A sports tribunal will hand down sentences on Friday in the corruption scandal that could relegate four Serie A teams including Juventus.

india Updated: Jul 14, 2006 17:44 IST

An Italian sports tribunal will hand down sentences on Friday in the corruption scandal that could relegate four Serie A teams including champion Juventus

Prosecutors are seeking demotion for Juventus to the third-tier Serie C or lower, and for AC Milan, Fiorentina and Lazio to Serie B.

They also are seeking to strip Juventus, the club at the center of the scandal, of the league titles it won the past two seasons. The Italian soccer federation said on Friday the verdicts were expected by 7 pm local time (1700 GMT).

Thirteen of the 23-man Italian squad that won Sunday's World Cup final against France belong to the four teams involved.

Twenty-five soccer officials - including referees - also face charges of match-fixing and disloyalty at the tribunal set up at Rome's Olympic stadium by the Italian soccer federation.

The officials face being barred from all jobs in soccer. The trial opened June 29 and wrapped up last Friday. A panel of seven judges has since been deliberating behind closed doors.

Prosecutors in Naples, Rome, Parma and Turin are conducting separate criminal probes into sports fraud, illegal betting and false bookkeeping - but any indictments could take months to be issued.

The man at the center of the scandal, former Juventus general manager Luciano Moggi, remained defiant.

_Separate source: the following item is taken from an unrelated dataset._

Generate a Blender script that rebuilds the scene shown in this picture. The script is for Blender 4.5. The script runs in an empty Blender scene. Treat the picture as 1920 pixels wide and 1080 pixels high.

"I don't feel guilty of anything. We"ll see what comes out," Moggi said in comments aired on Thursday night by Sky TG24 television news. "I'm not ashamed."

Moggi and former Juventus chief executive Antonio Giraudo are accused of creating a network of contacts with federation officials to influence refereeing assignments and get players booked.

The two resigned in May, along with the club's entire board. Lawyers for Juventus have acknowledged that contacting refereeing officials was unsportsmanlike, but deny match-fixing.

They say that demotion to the second division would be an "acceptable" sanction. Also on trial is former federation president Franco Carraro, who resigned in May, plus Milan vice president Adriano Galliani, Fiorentina owner Diego Della Valle and Lazio president Claudio Lotito.

These officials and clubs have denied any wrongdoing and asked the charges to be dismissed.